## DESCRIPTION OF THE TASK
Only the lines from the top of the listing below to the line that has "t.finish('maple_tree', 'tan forked" should be echoed, with both ends kept and pictures left out.

## DATA BLOCK
------------------------------------

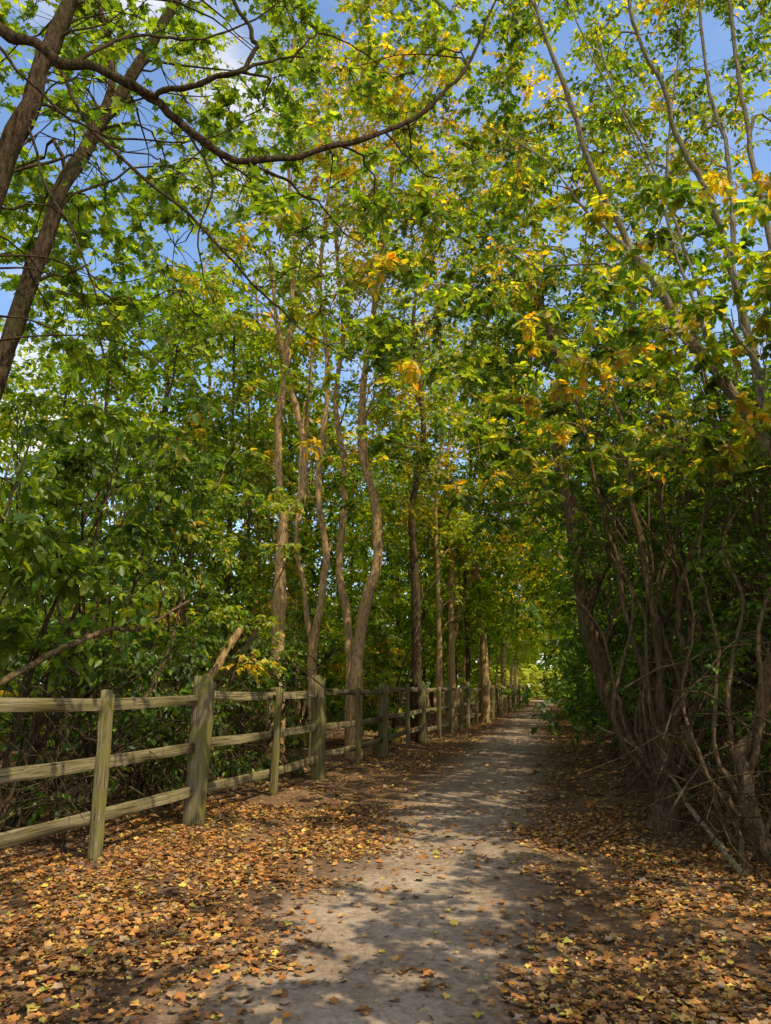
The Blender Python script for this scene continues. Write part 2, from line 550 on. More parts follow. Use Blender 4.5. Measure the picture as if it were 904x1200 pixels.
# --- left of the path, behind the fence
t = TreeB(); b = gbase(325, 14)
t.stem([b] + PL([(327, 740), (329, 670), (333, 610)], 14), .13, .1, flare=.5)
t.stem(PL([(333, 612), (326, 540), (331, 470), (338, 400), (346, 300), (338, 180), (345, 40)], 14), .085, .025)
t.stem(PL([(333, 612), (355, 575), (355, 520), (341, 450), (325, 380), (316, 290), (300, 180)], 14), .085, .02)
t.field(200, 400, 40, 400, 12.5, 18, 88, (.5, .95), YG, size=.1, K=10)
t.field(200, 380, 440, 640, 15.5, 18, 24, (.5, .8), YG, size=.1)
t.finish('maple_tree', 'tan forked twin stem tree with wavy right stem behind the fence', 'tree', b, M_bark, M_leaf, OVATE)

t = TreeB(); b = gbase(370, 15)
t.stem([b] + PL([(367, 760), (382, 660), (373, 560), (385, 440), (376, 330), (386, 190), (380, 40)], 15), .1, .02, flare=.4)
t.stem(PL([(369, 775), (358, 700), (349, 640), (352, 560), (358, 470)], 15), .06, .02)
t.field(320, 460, 40, 400, 13.5, 18, 62, (.5, .9), YG, size=.1, K=10)
t.field(300, 440, 440, 680, 16.5, 19, 20, (.5, .8), YG, size=.1)
t.finish('maple_tree', 'slim tan tree with thin second stem, just right of the forked tree', 'tree', b, M_bark, M_leaf, OVATE)

t = TreeB(); b = gbase(412, 16.5)
t.stem([b] + PL([(408, 740), (397, 660), (404, 560), (393, 470), (402, 380), (392, 250), (410, 80)], 16.5), .11, .025, flare=.4)
t.field(370, 530, 60, 340, 13, 18, 60, (.5, .95), YEL, size=.1, K=10)
t.field(380, 480, 300, 600, 17.5, 20, 30, (.5, .9), YG, size=.11)
t.finish('maple_tree', 'straight brown tree with yellowing crown, third trunk along behind the fence', 'tree', b, M_bark, M_leaf, OVATE)

t = TreeB(); b = gbase(416, 15.2)
t.stem([b] + PL([(425, 730), (443, 660), (441, 590), (424, 520), (428, 440), (441, 340), (460, 200), (455, 60)], 15.2), .12, .025, flare=.4)
t.field(440, 640, 240, 440, 11, 16, 56, (.5, .9), GREEN, size=.1, K=10)
t.field(420, 660, -20, 260, 10, 16, 88, (.5, .95), YG, size=.1, K=10)
t.finish('maple_tree', 'tan trunk bowing to the right low down, green crown reaching over the path', 'tree', b, M_bark, M_leaf, MAPLE)

t = TreeB(); b = gbase(490, 20)
t.stem([b] + PL([(488, 720), (484, 600), (496, 500), (484, 380), (500, 250), (490, 120)], 20), .15, .025, flare=.4)
t.field(430, 590, 420, 700, 20.5, 25, 44, (.7, 1.1), YG, size=.14)
t.field(440, 560, 300, 640, 17.6, 19.6, 40, (.5, .8), YG, size=.12)
t.field(430, 640, 160, 420, 18, 25, 54, (.7, 1.2), YG, size=.14)
t.finish('woodland_tree', 'stout dark trunk behind the middle of the fence', 'tree', b, M_dead, M_leaf, RHOMB)

for nm, pxs, Yb, r, lab, bk, plt in (
        ('woodland_tree', [(514, 700), (511, 600), (520, 480), (512, 350)], 24, .1, 'narrow brown trunk just right of the stout dark trunk', M_bark, YG),
        ('woodland_tree', [(529, 720), (531, 640), (524, 540), (540, 420)], 26, .11, 'slender upright tree with pale yellow crown beside far fence', M_bark, YEL),
        ('woodland_tree', [(548, 740), (545, 660), (552, 560), (545, 430)], 29, .1, 'dark thin trunk behind the last near fence posts', M_bark_dark, YG),
        ('woodland_tree', [(567, 750), (560, 665), (566, 560), (575, 440)], 31, .17, 'sunlit pale trunk at the far end of the fence', M_bark, YG),
        ('woodland_tree', [(590, 740), (594, 650), (588, 540)], 40, .15, 'small distant tree at left where the path narrows', M_bark, GREEN)):
    t = TreeB(); b = gbase(pxs[0][0] + 2, Yb)
    t.stem([b] + PL(pxs, Yb), r, .04, flare=.3)
    t.field(pxs[-1][0] - 70, pxs[-1][0] + 85, 380, 640, Yb - 1, Yb + 4, 46, (.8, 1.4), plt, size=.18, twigs=False)
    t.field(pxs[-1][0] - 50, pxs[-1][0] + 55, 620, 770, Yb + .5, Yb + 4, 16, (.7, 1.1), GREEN, size=.16, twigs=False)
    t.finish(nm, lab, 'tree', b, bk, M_far, RHOMB)

# --- near leaning trees, upper left
t = TreeB(); b = np.array([-4.5, 5.9, 0])
t.stem([b, P(-95, 700, 6), P(-40, 540, 6), P(0, 430, 6.1), P(50, 290, 6.2), P(98, 180, 6.3), P(147, 105, 6.4), P(205, 5, 6.6), P(270, -120, 7)], .115, .04, flare=.3, k=10)
t.stem([P(100, 180, 6.3), P(130, 90, 6.6), P(120, 0, 6.9), P(140, -90, 7.2)], .045, .03)
t.field(-40, 360, -60, 300, 6.8, 12, 60, (.4, .75), GREEN, size=.1, K=8)
t.field(0, 220, 200, 430, 7.2, 12, 28, (.35, .65), GREEN, size=.1, K=8)
t.finish('leaning_tree', 'dark trunk leaning right across the upper left sky', 'tree', b, M_bark_dark, M_leaf, MAPLE)

t = TreeB(); b = np.array([-4.2, 4.3, 0])
t.stem([b, P(-260, 700, 4.6), P(-100, 420, 4.8), P(-30, 285, 4.9), P(30, 140, 5), P(62, 50, 5.1), P(95, -60, 5.3), P(130, -200, 5.6)], .105, .045, flare=.3, k=10)
t.stem([P(-100, 400, 4.8), P(-90, 150, 4.6), P(-40, 30, 4.4), P(20, 45, 4.4), P(80, 74, 4.4), P(150, 97, 4.5), P(220, 150, 4.6), P(290, 191, 4.7), P(365, 180, 4.9), P(450, 155, 5.1), P(520, 112, 5.3), P(562, 55, 5.5), P(585, -30, 5.7)], .045, .009, k=8)
t.stem([P(150, 97, 4.5), P(180, 110, 4.5), P(235, 100, 4.5), P(300, 76, 4.6), P(358, 68, 4.8)], .026, .006)
t.stem([P(235, 100, 4.5), P(290, 75, 4.6), P(298, 40, 4.6), P(275, 5, 4.6), P(262, -50, 4.6)], .02, .012)
t.stem([P(290, 191, 4.7), P(340, 215, 4.8), P(380, 250, 4.9), P(425, 290, 5.1)], .013, .003)
t.stem([P(62, 60, 5.1), P(110, 150, 5), P(200, 235, 5), P(290, 320, 5.1), P(350, 385, 5.3), P(420, 425, 5.5)], .016, .003)
t.stem([P(340, 70, 4.8), P(375, 40, 4.9), P(420, 60, 5.0), P(470, 100, 5.2)], .009, .003)
t.stem([P(30, 140, 5), P(70, 250, 4.9), P(120, 350, 4.9), P(200, 430, 5)], .013, .003)
t.stem([P(450, 155, 5.1), P(480, 190, 5.1), P(520, 215, 5.2), P(560, 208, 5.3)], .008, .002)
t.stem([P(-20, 40, 4.4), P(60, 120, 4.3), P(130, 160, 4.4), P(220, 165, 4.5), P(300, 140, 4.6)], .011, .003)
t.stem([P(80, 74, 4.4), P(160, 40, 4.6), P(240, 50, 4.8), P(330, 10, 5.0), P(400, -30, 5.2)], .014, .004)
t.stem([P(220, 150, 4.6), P(250, 220, 4.7), P(230, 300, 4.8), P(260, 370, 5.0)], .01, .003)
t.field(20, 520, 0, 420, 4.8, 6.5, 60, (.25, .5), GREEN, size=.07, K=6, Ln=2)        # bare drooping twigs
t.field(-60, 330, -80, 130, 5, 7.5, 20, (.3, .55), GREEN, size=.085, K=6, Ln=8)
t.field(120, 460, 150, 430, 5, 8, 14, (.3, .5), GREEN, size=.085, K=6, Ln=8)
t.finish('leaning_tree', 'nearest tree at top left with long bare limb arching over the path', 'tree', b, M_bark_dark, M_leaf, MAPLE)

# --- right-hand side
t = TreeB(); b = np.array([4.3, 6.6, float(hgt(4.3, 6.6)) - .08])
t.stem([b, P(975, 800, 6.7), P(955, 650, 6.9), P(900, 522, 7), P(850, 452, 7.1), P(800, 385, 7.2), P(748, 300, 7.3), P(698, 210, 7.5), P(666, 105, 7.7), P(622, 0, 8), P(590, -110, 8.3)], .085, .014, flare=.3, k=10, wob=.03)
t.stem([P(742, 300, 7.3), P(705, 260, 7.4), P(690, 250, 7.6), P(640, 190, 7.9), P(560, 140, 8.3)], .022, .005)
t.stem([P(800, 385, 7.2), P(760, 380, 7.3), P(720, 330, 7.6), P(640, 290, 8)], .02, .005)
t.stem([P(850, 452, 7.1), P(800, 330, 7.4), P(760, 180, 7.8), P(690, 60, 8.2), P(640, -40, 8.5)], .024, .006, wob=.025)
t.field(540, 810, -40, 360, 7.8, 13, 100, (.4, .8), YG, size=.092, K=9)
t.finish('leaning_tree', 'brown trunk slanting left from the right edge over the path', 'tree', b, M_bark_grey, M_leaf)

t = TreeB(); b = np.array([4.9, 7.4, float(hgt(4.9, 7.4)) - .08])
t.stem([b, P(935, 700, 7.6), P(900, 540, 7.7), P(885, 420, 7.8), P(850, 285, 7.9), P(812, 185, 8), P(768, 85, 8.2), P(735, 0, 8.4), P(715, -90, 8.6)], .065, .018, flare=.3, wob=.03)
t.stem([P(885, 420, 7.8), P(860, 330, 7.9), P(856, 200, 8.2), P(830, 90, 8.5), P(815, -40, 8.7)], .035, .018)
t.stem([P(900, 540, 7.7), P(925, 380, 7.8), P(897, 260, 8), P(880, 160, 8.2), P(862, 60, 8.4), P(850, -60, 8.6)], .045, .02)
t.stem([P(850, 285, 7.9), P(790, 250, 8), P(740, 160, 8.2), P(700, 40, 8.5)], .018, .007)
t.stem([P(885, 420, 7.8), P(820, 340, 8), P(780, 200, 8.3), P(800, 60, 8.7), P(780, -60, 9)], .022, .008, wob=.025)
t.field(680, 960, -60, 320, 8.8, 14, 122, (.45, .85), YG, size=.092, K=9)
t.field(700, 950, 300, 600, 9.5, 14, 80, (.45, .75), GREEN, size=.092, K=9)
t.finish('woodland_tree', 'cluster of pale grey stems fanning up at the upper right', 'tree', b, M_bark_grey, M_leaf)

t = TreeB(); b = np.array([P(738, 905, 11.7)[0], 11.0, .02])
t.stem([b] + PL([(724, 830), (702, 770), (686, 715), (676, 640), (664, 580), (652, 515), (655, 430), (630, 340)], 11.0), .14, .05, flare=.4, k=10, rough=.1)
t.stem(PL([(688, 715), (720, 640), (740, 560), (760, 470)], 11.0), .06, .02)
t.stem(PL([(702, 770), (726, 700), (722, 620), (700, 540), (705, 450)], 11.0), .05, .02)
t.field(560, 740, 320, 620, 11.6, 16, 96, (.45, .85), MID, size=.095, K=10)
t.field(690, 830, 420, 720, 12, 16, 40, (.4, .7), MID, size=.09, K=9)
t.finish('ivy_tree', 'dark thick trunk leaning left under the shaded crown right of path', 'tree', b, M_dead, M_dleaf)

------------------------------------

## EXERCISE SOLUTION
The Blender Python script for this scene continues. Write part 2, from line 550 on. More parts follow. Use Blender 4.5. Measure the picture as if it were 904x1200 pixels.
# --- left of the path, behind the fence
t = TreeB(); b = gbase(325, 14)
t.stem([b] + PL([(327, 740), (329, 670), (333, 610)], 14), .13, .1, flare=.5)
t.stem(PL([(333, 612), (326, 540), (331, 470), (338, 400), (346, 300), (338, 180), (345, 40)], 14), .085, .025)
t.stem(PL([(333, 612), (355, 575), (355, 520), (341, 450), (325, 380), (316, 290), (300, 180)], 14), .085, .02)
t.field(200, 400, 40, 400, 12.5, 18, 88, (.5, .95), YG, size=.1, K=10)
t.field(200, 380, 440, 640, 15.5, 18, 24, (.5, .8), YG, size=.1)
t.finish('maple_tree', 'tan forked twin stem tree with wavy right stem behind the fence', 'tree', b, M_bark, M_leaf, OVATE)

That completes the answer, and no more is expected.